宇宙でもっとも音を速く伝える物質
この研究成果からチームは、音の速度は原子の質量に応じて減少すると予測しました。
すると宇宙でもっとも音を速く伝える物質は、固体の原子状水素(金属固体の水素)ということになります。このような状態の水素は100万気圧(地球大気圧の100万倍)以上の高圧の環境下でのみ存在できます。
そんな場所は、近場では木星のコアくらいしかありません。
そこで研究チームは予測を実験的に検証するため、250~1000ギガパスカルの固体原子状水素の性質に基づいた量子力学的計算を行って、固体原子水素を伝わる音速の限界を調査しました。
その結果は、やはり研究の予測と一致したのです。
こうして導き出された宇宙で最速で伝わる音の速度は、秒速36キロメートルとなったのです。これは非常硬いダイヤモンド中を音が伝わる速度の約2倍の速度です。
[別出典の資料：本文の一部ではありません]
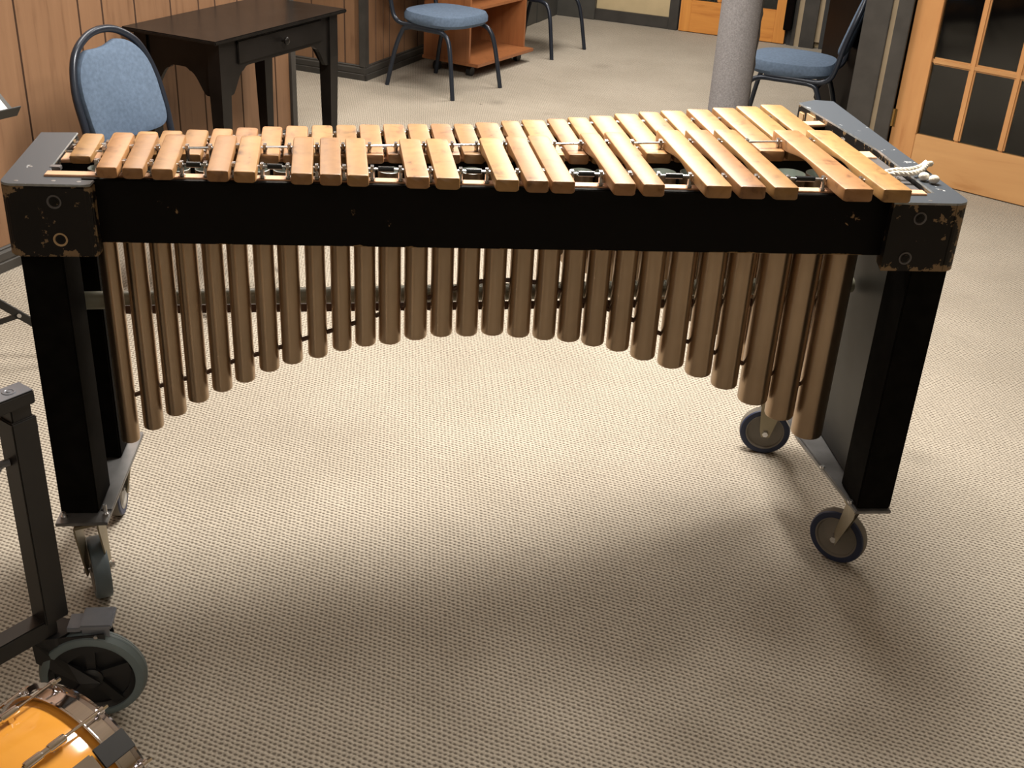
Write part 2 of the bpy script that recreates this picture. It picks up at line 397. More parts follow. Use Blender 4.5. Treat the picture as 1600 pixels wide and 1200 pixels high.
# far panelled block
o = link('wall_far_left', panel_wall('w', 1.48, 0, [.2, .46, .62, .85, 1.03, 1.16, 1.36]), ['panel', 'groove'], kind='structure'); place_wall(o, -4.6, 5.42, 0)
o = link('wall_corridor', panel_wall('w', 1.02, 0, [.12, .20, .27, .44, .6, .8]), ['panel', 'groove'], kind='structure'); place_wall(o, -3.12, 5.42, pi/2)
bm = BM(); wallbox(bm, -3.148, -3.108, 5.408, 5.446, .07, H, .002); link('trim_2', bm, 'greytrim', kind='structure')
baseboard('baseboard_far', (-4.6, 5.42), (-3.106, 5.42), (0, -1))
baseboard('baseboard_corridor', (-3.12, 5.406), (-3.12, 6.44), (1, 0))
bm = BM(); wallbox(bm, -3.18, -3.12, 6.44, 7.93, 0, H); link('wall_corridor_grey', bm, 'greywall', kind='structure')
bm = BM(); wallbox(bm, -3.12, -2.985, 7.0, 7.5, 0, .9, .004); wallbox(bm, -3.12, -2.98, 7.5, 7.9, 0, H, .003); link('wall_corridor_step', bm, 'greywall', kind='structure')
# back wall
bm = BM(); wallbox(bm, -3.2, -.3, 7.90, 7.96, 0, H); link('wall_back', bm, 'beige', kind='structure')
bm = BM(); wallbox(bm, -2.98, -2.70, 7.86, 7.90, 0, H, .003); link('trim_3', bm, 'greywall', kind='structure')
bm = BM(); wallbox(bm, -2.70, -2.17, 7.87, 7.90, 0, .075, .003); link('baseboard_back', bm, 'greytrim', kind='structure')
bm = BM(); wallbox(bm, -2.17, -2.105, 7.86, 7.90, 0, H, .003); link('trim_4', bm, 'greytrim', kind='structure')
bm = BM(); wallbox(bm, -2.105, -1.36, 7.89, 7.90, 0, H, 0); link('unlit_room_back', bm, 'darkroom', kind='structure')  # darkness behind the back door's panes, painted as a near-black sheet
# back-wall details right of the door
bm = BM(); wallbox(bm, -1.36, -1.333, 7.86, 7.90, 0, H); link('dark_gap_sheet', bm, 'darkroom', kind='structure')  # near-black strip drawn for the dark gap at the door edge
bm = BM(); wallbox(bm, -1.333, -1.312, 7.85, 7.90, 0, H); link('trim_7', bm, 'greytrim', kind='structure')
bm = BM(); wallbox(bm, -1.312, -1.276, 7.86, 7.90, 0, H); link('trim_8', bm, 'beigetrim', kind='structure')
bm = BM(); wallbox(bm, -1.276, -1.182, 7.84, 7.90, 0, H); link('trim_9', bm, 'greytrim', kind='structure')
bm = BM(); wallbox(bm, -1.182, -1.150, 7.86, 7.90, .04, H); link('trim_10', bm, 'beigetrim', kind='structure')
bm = BM(); wallbox(bm, -1.150, -.3, 7.86, 7.90, 0, H); link('dark_opening_sheet', bm, 'darkroom', kind='structure')  # near-black sheet stands for the dark opening beyond the strips
# black strip standing in for the dark gap beside the back door
bm = BM(); wallbox(bm, -1.385, -1.335, 7.80, 7.855, .10, H, .004); link('dark_gap_strip', bm, 'darkgloss', kind='structure')

# right side: solid partition between hall and corridor, its corridor side a dark glossy panel
bm = BM(); P_ = [wb(-.56, 5.29), wb(.8, 5.33), wb(.8, 7.9), wb(-.93, 7.9), wb(-.93, 6.5)]
prism(bm, [(p.x, p.y) for p in P_], 0, H); 
link('wall_partition', bm, 'darkgloss', kind='structure')
# hall wall to the right of the door and around
bm = BM(); wallbox(bm, .44, 3.2, 5.26, 5.32, 0, H); link('wall_right_front', bm, 'greywall', kind='structure')
bm = BM(); wallbox(bm, 3.15, 3.2, -2.6, 5.3, 0, H); link('wall_right', bm, 'beige', kind='structure')
bm = BM(); wallbox(bm, -2.86, 3.2, -2.6, -2.55, 0, H); link('wall_near', bm, 'beige', kind='structure')
bm = BM(); wallbox(bm, -4.6, -4.55, 4.2, 5.5, 0, H); link('wall_recess_end', bm, 'beige', kind='structure')
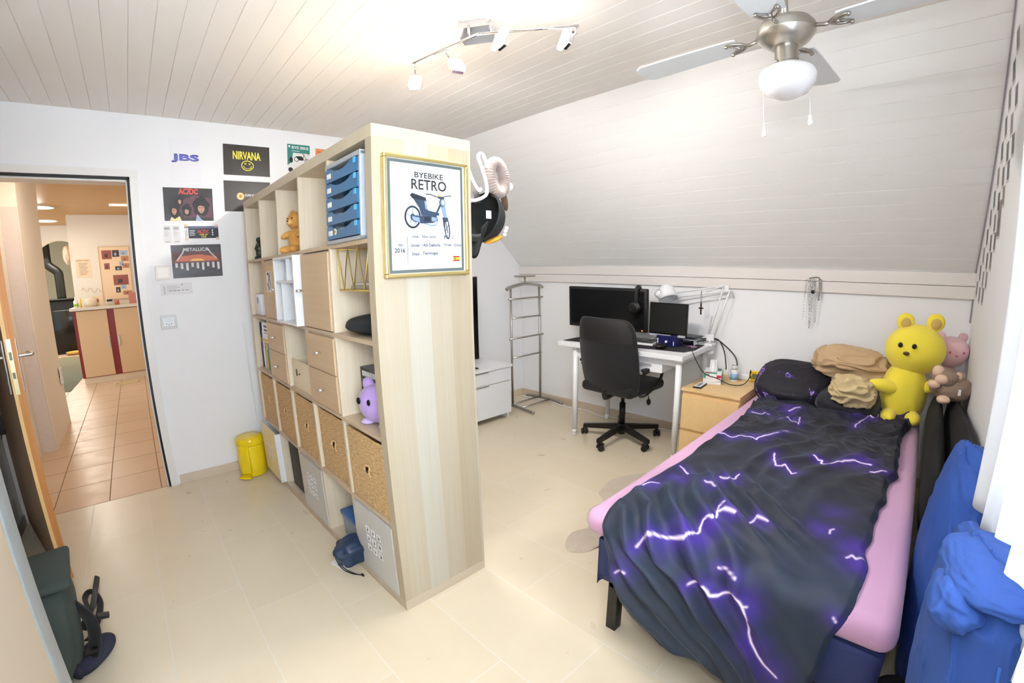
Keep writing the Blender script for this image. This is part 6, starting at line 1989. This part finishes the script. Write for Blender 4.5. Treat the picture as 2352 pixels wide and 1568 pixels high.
def vnoise(sc, seed):
    rng = np.random.RandomState(seed)
    T_ = rng.rand(64, 64)
    a, b = (S_ * sc + 7.7) % 63, (Y_ * sc + 31.3) % 63
    i0, j0 = a.astype(int), b.astype(int)
    fa, fb = a - i0, b - j0
    fa = fa * fa * (3 - 2 * fa); fb = fb * fb * (3 - 2 * fb)
    return (T_[i0, j0] * (1 - fa) + T_[(i0 + 1) % 64, j0] * fa) * (1 - fb) + (T_[i0, (j0 + 1) % 64] * (1 - fa) + T_[(i0 + 1) % 64, (j0 + 1) % 64] * fa) * fb


cl = 0.5 * vnoise(4, 1) + 0.3 * vnoise(9, 2) + 0.2 * vnoise(20, 3)
foot = np.clip((1.25 - S_) / 0.8, 0, 1)
C1 = np.array(lin((15, 14, 22))[:3]); C2 = np.array(lin((32, 33, 44))[:3]); C3 = np.array(lin((33, 48, 68))[:3])
colr = C1 + (C2 - C1) * np.clip(cl * 1.6 - 0.4, 0, 1)[:, None]
colr = colr + (C3 - colr) * (np.clip(foot * (0.35 + 0.9 * cl), 0, 1))[:, None]
glow = np.zeros(len(S_)); core = np.zeros(len(S_))
P3 = me_b.reshape(-1, 3)


def surf(s, y):
    i = int(round(min(max((S0 - s) / (S0 - S1), 0), 1) * (NS - 1)))
    j = int(np.argmin(np.abs(me_b[i, :, 1] - y)))
    return me_b[i, j]


rng = random.Random(3)
for bi, b_ in enumerate(BOLTS):
    pts = [tuple(b_[0])]
    for p0, p1 in zip(b_[:-1], b_[1:]):
        d = math.hypot(p1[0] - p0[0], p1[1] - p0[1])
        n_ = max(1, int(d / 0.018))
        for k in range(1, n_ + 1):
            q = k / n_
            jx, jy = ((rng.random() - 0.5) * 0.008, (rng.random() - 0.5) * 0.008) if k < n_ else (0, 0)
            pts.append((p0[0] + (p1[0] - p0[0]) * q + jx, p0[1] + (p1[1] - p0[1]) * q + jy))
    big = 1.0 if len(b_) > 6 else 0.75
    m0 = (S_ > min(p[0] for p in pts) - 0.2) & (S_ < max(p[0] for p in pts) + 0.2)
    ii = np.nonzero(m0)[0]
    Q = P3[ii]
    dm = np.full(len(ii), 9.0)
    for p0, p1 in zip(pts[:-1], pts[1:]):
        A3 = surf(*p0); B3 = surf(*p1) - A3
        L2 = float(B3 @ B3) + 1e-9
        tt = np.clip((Q - A3) @ B3 / L2, 0, 1)
        dm = np.minimum(dm, np.linalg.norm(Q - A3 - tt[:, None] * B3, axis=1))
    core[ii] = np.maximum(core[ii], np.exp(-(dm / (0.0020 + 0.0010 * big)) ** 2) * big)
    glow[ii] = np.maximum(glow[ii], 0.85 * big * np.exp(-(dm / 0.020) ** 1.2))
for (gs, gy, ga) in GLOWS:
    d = np.linalg.norm(P3 - surf(gs, gy), axis=1)
    glow = np.maximum(glow, 0.80 * ga * np.exp(-(d / 0.055) ** 2) * (0.6 + 0.7 * cl))
V1 = np.array(lin((72, 30, 158))[:3]); V2 = np.array(lin((255, 236, 255))[:3])
colr = colr + (V1 - colr) * np.clip(glow, 0, 1)[:, None]
colr = colr + (V2 - colr) * np.clip(core * 1.2, 0, 1)[:, None]
ca = me.color_attributes.new('print', 'FLOAT_COLOR', 'POINT')
buf = np.ones((NS * NT, 4), dtype=np.float32); buf[:, :3] = colr
ca.data.foreach_set('color', buf.ravel())
dm_ = NG('lightning_print_cotton')
at_ = dm_.n('ShaderNodeAttribute'); at_.attribute_name = 'print'
dm_.set(at_.outputs['Color'], 0.62)
dm_.b.inputs['Sheen Weight'].default_value = 0.12
dm_.b.inputs['Sheen Tint'].default_value = lin((150, 180, 230))
dm_.bump(dm_.noise(dm_.obj(), 900, 2), 0.15, 0.0008)
me.materials.append(dm_.m)
du = bpy.data.objects.new('duvet', me); COL.objects.link(du)
tag(du, 'dark duvet printed with violet lightning, spread over the bed', 'duvet')

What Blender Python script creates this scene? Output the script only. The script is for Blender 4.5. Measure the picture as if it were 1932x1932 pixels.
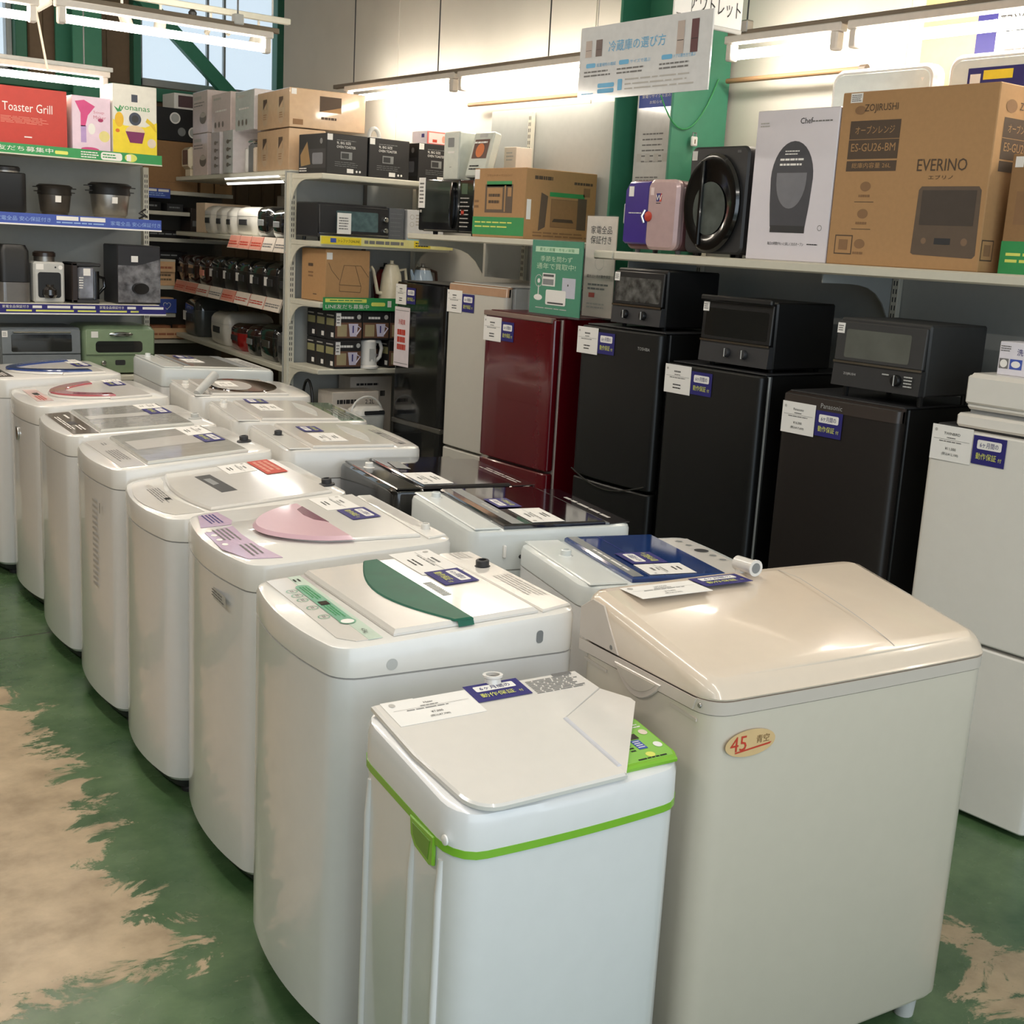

研究チームの計算式を適用した予測値が、実際の物質中を伝わる音速と一致しているならば、それは広く宇宙全体の媒体中を伝わる音の速度を予測する道具として使うことができます。
媒体中を伝わる音の性質は、現在物理学の研究ではとても重要な意味を持っています。
地球物理学の分野では地震波の伝わり方から地球の内部構造を探る研究を行っており、材料系の分野でも材料の特性を調べるために音波の伝達は重要なデータになります。
さまざまな媒体中の音速を予測するこの研究は、幅広く応用される興味深い知見を提供することになるでしょう。